The women filed suit to stop a redevelopment proposed in 2014 by Mid-City Financial Corp., which wants to  convert 134 four- and five-bedroom apartments at the complex into smaller, more profitable, one- and two-bedroom units.

The residents say such construction will force out as many as 149 households, jacking up the prices of the few three-bedroom apartments that would remain in the complex.

D.C. ordinances prevent large families from living in small apartments, and both women behind the putative class action rent four-bedroom apartments.

U.S. District Judge Rudolph Contreras refused last week to issue a preliminary injunction, seeing no evidence of imminent, irreparable harm from the redevelopment.

Because the proposed demolition of buildings in the complex is not slated to happen for years, the residents’ fears are still largely speculative, according to the Nov. 21 ruling.

"Plaintiffs have failed to demonstrate that any families - let alone a disproportionate number of them - are facing the imminent threat of being forced to relocate until well after the case can be fully adjudicated," Contreras wrote, a 40-page opinion filed in U.S. District Court for the District of Columbia.

Holloman had told the court about the home she shares with her "aging mother, brother with special needs and three minor children," including one son autism.

Contreras noted that renovations would not force out Holloman until 2023, however, and Borum, the other named plaintiff in the suit, would not be forced out until 2020.

"Even if the proposed class were certified here, vague stories and misgivings from tenants are insufficient for plaintiffs to shoulder their burden of showing that an irreparable injury will likely occur if the court waits to adjudicate the dispute on the merits," Contreras wrote.

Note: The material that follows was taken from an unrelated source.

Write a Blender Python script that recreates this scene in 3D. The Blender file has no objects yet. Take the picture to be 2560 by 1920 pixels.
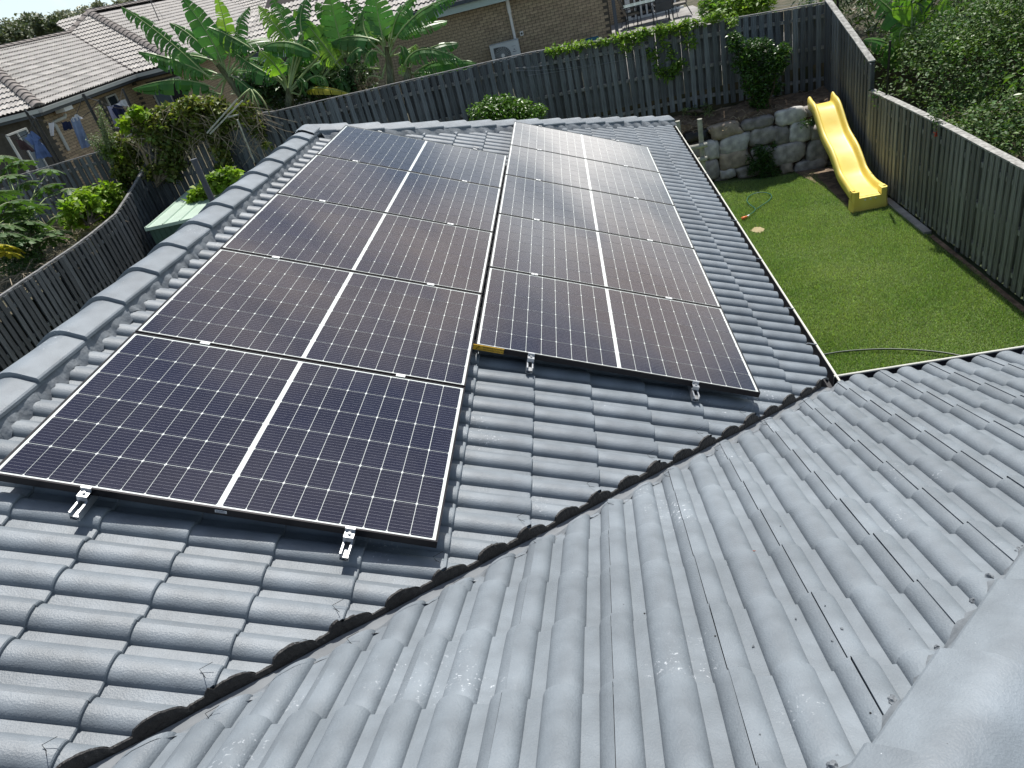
import bpy, bmesh, math, random
import numpy as np
from mathutils import Vector, Matrix
random.seed(7); RNG = np.random.default_rng(7)
scene = bpy.context.scene
COL = scene.collection
PI = math.pi
# ------------------------------------------------------------------ camera
RW = np.array([[0.9745508, 0.0427169, -0.2200591], [-0.1624518, -0.5418647, -0.8246163], [-0.1544673, 0.8393795, -0.5211353]])
CAM = np.array([2.43102, -2.01744, 1.26535])
FPX = 1768.146            # focal length in pixels of the 2560 px wide picture
cam_d = bpy.data.cameras.new('camera'); cam_d.sensor_width = 36.0; cam_d.lens = 36.0*FPX/2560
cam_d.clip_start = 0.05; cam_d.clip_end = 3000
cam = bpy.data.objects.new('camera', cam_d); COL.objects.link(cam)
mr = Matrix(((RW[0][0], -RW[1][0], -RW[2][0]), (RW[0][1], -RW[1][1], -RW[2][1]), (RW[0][2], -RW[1][2], -RW[2][2])))
cam.matrix_world = Matrix.Translation(Vector(CAM)) @ mr.to_4x4()
scene.camera = cam
# ------------------------------------------------------------------ world, sun, exposure
SUN_EL, SUN_AZ = math.radians(63), math.radians(12)      # azimuth from +Y towards +X
sd = Vector((math.cos(SUN_EL)*math.sin(SUN_AZ), math.cos(SUN_EL)*math.cos(SUN_AZ), math.sin(SUN_EL)))
world = bpy.data.worlds.new('World'); scene.world = world; world.use_nodes = True
nt = world.node_tree; nt.nodes.clear()
def N(t, kind, **kw):
    n = t.nodes.new(kind)
    for k, v in kw.items():
        if hasattr(n, k): setattr(n, k, v)
    return n
wo = N(nt, 'ShaderNodeOutputWorld'); bg = N(nt, 'ShaderNodeBackground'); bg.inputs['Strength'].default_value = 0.085
sky = N(nt, 'ShaderNodeTexSky'); sky.sky_type = 'NISHITA'; sky.sun_disc = False
sky.sun_elevation = SUN_EL; sky.sun_rotation = SUN_AZ; sky.air_density = 1.0; sky.dust_density = 2.0; sky.ozone_density = 1.5
tc = N(nt, 'ShaderNodeTexCoord')
mp = N(nt, 'ShaderNodeMapping'); mp.inputs['Scale'].default_value = (1.6, 1.6, 4.0); mp.inputs['Location'].default_value = (0.35, 0.2, 0.1)
no = N(nt, 'ShaderNodeTexNoise'); no.inputs['Scale'].default_value = 1.7; no.inputs['Detail'].default_value = 7; no.inputs['Roughness'].default_value = 0.55
cr = N(nt, 'ShaderNodeValToRGB'); cr.color_ramp.elements[0].position = 0.55; cr.color_ramp.elements[1].position = 0.80
sx = N(nt, 'ShaderNodeSeparateXYZ')
hz = N(nt, 'ShaderNodeMapRange'); hz.inputs['From Min'].default_value = 0.0; hz.inputs['From Max'].default_value = 0.46
hz.inputs['To Min'].default_value = 0.9; hz.inputs['To Max'].default_value = 0.0
ad = N(nt, 'ShaderNodeMath', operation='MAXIMUM')
mx = N(nt, 'ShaderNodeMixRGB'); mx.inputs[2].default_value = (9.4, 11.3, 11.9, 1)
L = nt.links.new
L(tc.outputs['Generated'], mp.inputs['Vector']); L(mp.outputs[0], no.inputs['Vector']); L(no.outputs['Fac'], cr.inputs[0])
L(tc.outputs['Generated'], sx.inputs[0]); L(sx.outputs['Z'], hz.inputs['Value'])
L(cr.outputs[0], ad.inputs[0]); L(hz.outputs[0], ad.inputs[1]); L(ad.outputs[0], mx.inputs[0])
L(sky.outputs[0], mx.inputs[1])
# brighter broken cloud bank low ahead (its mirror image whitens the far panels)
vd = N(nt, 'ShaderNodeVectorMath', operation='DOT_PRODUCT'); vd.inputs[1].default_value = Vector((0.25, 0.96, 0.10)).normalized()
vn_ = N(nt, 'ShaderNodeVectorMath', operation='NORMALIZE'); L(tc.outputs['Generated'], vn_.inputs[0]); L(vn_.outputs[0], vd.inputs[0])
bk_ = N(nt, 'ShaderNodeMapRange'); bk_.inputs['From Min'].default_value = 0.945; bk_.inputs['From Max'].default_value = 0.992; L(vd.outputs['Value'], bk_.inputs['Value'])
no2 = N(nt, 'ShaderNodeTexNoise'); no2.inputs['Scale'].default_value = 3.3; no2.inputs['Detail'].default_value = 6
mp2 = N(nt, 'ShaderNodeMapping'); mp2.inputs['Scale'].default_value = (1, 1, 3.0); mp2.inputs['Location'].default_value = (3.1, 1.2, 0.4); L(tc.outputs['Generated'], mp2.inputs[0]); L(mp2.outputs[0], no2.inputs['Vector'])
cr2 = N(nt, 'ShaderNodeValToRGB'); cr2.color_ramp.elements[0].position = 0.30; cr2.color_ramp.elements[1].position = 0.56; L(no2.outputs['Fac'], cr2.inputs[0])
mb2 = N(nt, 'ShaderNodeMath', operation='MULTIPLY'); L(bk_.outputs[0], mb2.inputs[0]); L(cr2.outputs[0], mb2.inputs[1])
mx2 = N(nt, 'ShaderNodeMixRGB'); mx2.inputs[2].default_value = (27, 26.5, 25.5, 1); L(mb2.outputs[0], mx2.inputs[0]); L(mx.outputs[0], mx2.inputs[1])
last = mx2.outputs[0]
for pd, a0, a1 in (((-0.08, 0.86, 0.50), 0.981, 0.999), ((0.36, 0.88, 0.31), 0.984, 0.999), ((0.10, 0.90, 0.44), 0.988, 0.999)):     # smaller warm clouds above the bank
    dt = N(nt, 'ShaderNodeVectorMath', operation='DOT_PRODUCT'); dt.inputs[1].default_value = Vector(pd).normalized(); L(vn_.outputs[0], dt.inputs[0])
    rg_ = N(nt, 'ShaderNodeMapRange'); rg_.inputs['From Min'].default_value = a0; rg_.inputs['From Max'].default_value = a1; L(dt.outputs['Value'], rg_.inputs['Value'])
    ml_ = N(nt, 'ShaderNodeMath', operation='MULTIPLY'); L(rg_.outputs[0], ml_.inputs[0]); L(cr2.outputs[0], ml_.inputs[1])
    mc_ = N(nt, 'ShaderNodeMixRGB'); mc_.inputs[2].default_value = (15.0, 13.2, 11.8, 1); L(ml_.outputs[0], mc_.inputs[0]); L(last, mc_.inputs[1]); last = mc_.outputs[0]
L(last, bg.inputs['Color']); L(bg.outputs[0], wo.inputs[0])
sun_d = bpy.data.lights.new('sun', 'SUN'); sun_d.energy = 4.8; sun_d.angle = math.radians(0.53); sun_d.color = (1.0, 0.96, 0.9)
sun = bpy.data.objects.new('sun', sun_d); COL.objects.link(sun)
sun.rotation_mode = 'QUATERNION'; sun.rotation_quaternion = sd.to_track_quat('Z', 'Y')
vs = scene.view_settings; vs.view_transform = 'Standard'; vs.look = 'None'; vs.gamma = 1; vs.exposure = 0.26; vs.use_curve_mapping = False

# ------------------------------------------------------------------ measuring: a picture point on a plane of the place
D = 2560/2212
PT = math.radians(22.5); CP, SP, TP = math.cos(PT), math.sin(PT), math.tan(PT)
def ray(x, y):
    return RW.T @ np.array([(x*D-1280)/FPX, (y*D-960)/FPX, 1.0])
def hit(x, y, n, P0):
    r = ray(x, y); n = np.array(n, float); P0 = np.array(P0, float)
    return Vector(CAM + r*(np.dot(n, P0-CAM)/np.dot(n, r)))
def hx(x, y, X): return hit(x, y, (1, 0, 0), (X, 0, 0))
def hy(x, y, Y): return hit(x, y, (0, 1, 0), (0, Y, 0))
def hz_(x, y, Z): return hit(x, y, (0, 0, 1), (0, 0, Z))
def prj(p):
    c = RW @ (np.array(p, float)-CAM)
    if c[2] < 0.05: return None
    return ((FPX*c[0]/c[2]+1280)/D, (FPX*c[1]/c[2]+960)/D, c[2])
def inview(p, m=120):
    q = prj(p)
    return q is not None and -m < q[0] < 2212+m and -m < q[1] < 1659+m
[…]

The ruling notes that the court can always revisit the possibility of injunctive relief if there is evidence that a family faces real danger of being forced out of their home.

Mid-City and property manager Brentwood Village had hoped to dismiss the case, but failed to undermine the residents' statistical analysis.

Though the developers had said the analysis relied on "cherry-picked" data to show that redevelopment would disproportionately hurt families, Contreras said the evidence is sufficient at this juncture.

"Plaintiffs do analyze the effect that the entire project will have on all existing tenants of Brookland Manor," Contreras wrote. "Given that plaintiffs adequately allege that the proposed redevelopment project will affect Brookland Manor families over three times as much as it will nonfamilies, they state a claim."